Record extracts:
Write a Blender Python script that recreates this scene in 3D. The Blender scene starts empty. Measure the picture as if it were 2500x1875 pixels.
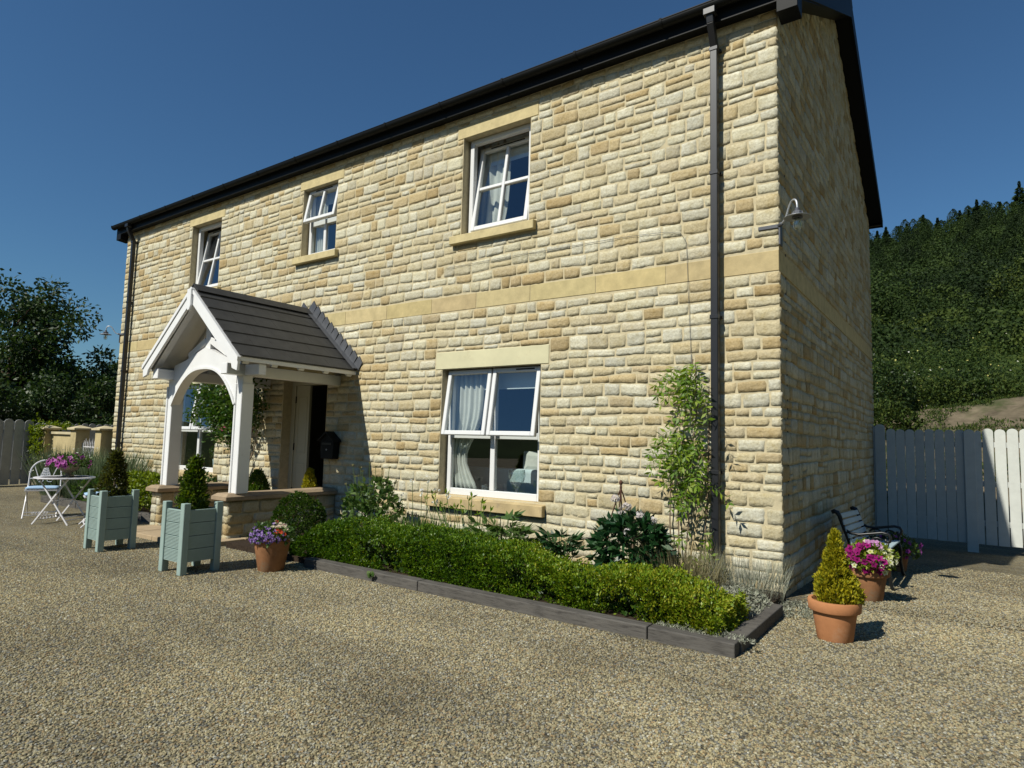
import bpy, math
import numpy as np
from mathutils import Matrix, Vector

sc = bpy.context.scene
rad = math.radians
# ------------------------------------------------------------------ camera, world, sun
cam_d = bpy.data.cameras.new("camera"); cam = bpy.data.objects.new("camera", cam_d)
sc.collection.objects.link(cam); sc.camera = cam
CAM = (1.376, -6.2311, 1.3557)
cam.matrix_world = Matrix(((0.81718, 0.03049, 0.57558, CAM[0]),
                           (0.57586, -0.08578, -0.81303, CAM[1]),
                           (0.02458, 0.99585, -0.08766, CAM[2]),
                           (0, 0, 0, 1)))
cam_d.lens = 22.5; cam_d.sensor_width = 36; cam_d.clip_start = .05; cam_d.clip_end = 3000

SUN = Vector((0.285, 1.0, -1.05)).normalized()          # the way the light travels
elev = math.asin(-SUN.z); azim = math.atan2(-SUN.x, -SUN.y)   # azimuth of the sun, from +Y towards +X
world = bpy.data.worlds.new("World"); sc.world = world; world.use_nodes = True
wn = world.node_tree.nodes; wl = world.node_tree.links; wn.clear()
sky = wn.new("ShaderNodeTexSky"); sky.sky_type = 'NISHITA'; sky.sun_disc = False
sky.sun_elevation = elev; sky.sun_rotation = azim; sky.altitude = 200
sky.air_density = 1.25; sky.dust_density = 0.0; sky.ozone_density = 10
bg = wn.new("ShaderNodeBackground"); bg.inputs[1].default_value = 0.070
wo = wn.new("ShaderNodeOutputWorld")
tn = wn.new('ShaderNodeMix'); tn.data_type = 'RGBA'; tn.blend_type = 'MULTIPLY'; tn.inputs[0].default_value = 1; tn.inputs[7].default_value = (.84, 1.02, 1.03, 1)
wl.new(sky.outputs[0], tn.inputs[6]); wl.new(tn.outputs[2], bg.inputs[0]); wl.new(bg.outputs[0], wo.inputs[0])
sun_d = bpy.data.lights.new("sun", 'SUN'); sun_d.energy = 4.8; sun_d.angle = rad(.5); sun_d.color = (1, .965, .87)
sun = bpy.data.objects.new("sun", sun_d); sc.collection.objects.link(sun)
sun.rotation_euler = SUN.to_track_quat('-Z', 'Y').to_euler()
sc.view_settings.view_transform = 'Standard'; sc.view_settings.look = 'None'
sc.view_settings.exposure = 0.0; sc.view_settings.gamma = 1.0
sc.cycles.use_denoising = True
sc.cycles.max_bounces = 6; sc.cycles.diffuse_bounces = 1; sc.cycles.transparent_max_bounces = 12

# ------------------------------------------------------------------ helpers
rng = np.random.default_rng(11)
COL = sc.collection

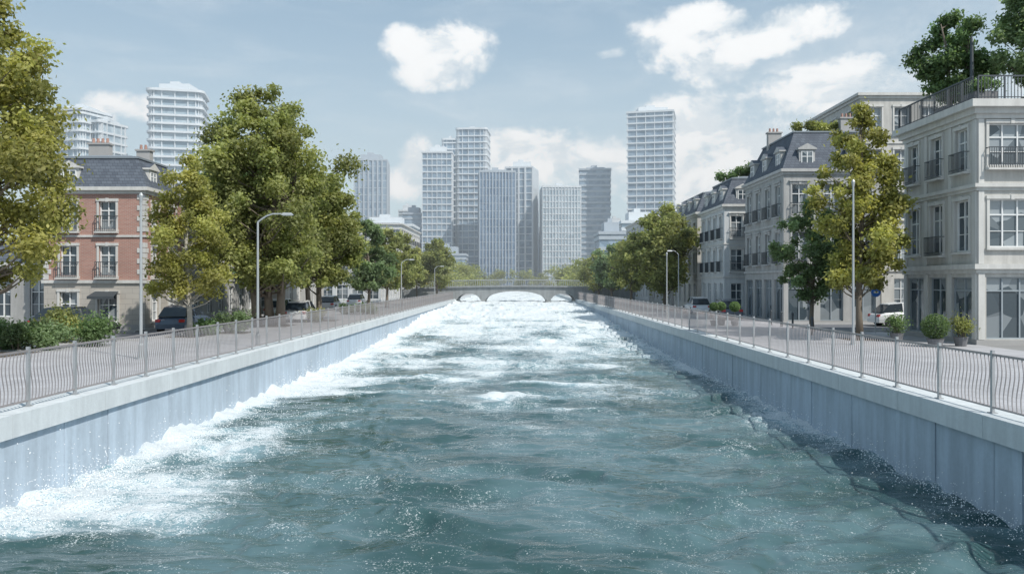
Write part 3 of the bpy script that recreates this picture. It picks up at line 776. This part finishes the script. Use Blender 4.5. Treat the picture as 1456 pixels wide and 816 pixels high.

The exercise:
Reproduce only the lines of the records from the start up to and including the line that holds "from mathutils import Matrix, Vector"; do not carry over any picture.

Exercise result:
Write a Blender Python script that recreates this scene in 3D. The Blender scene starts empty. Measure the picture as if it were 2500x1875 pixels.
import bpy, math
import numpy as np
from mathutils import Matrix, Vector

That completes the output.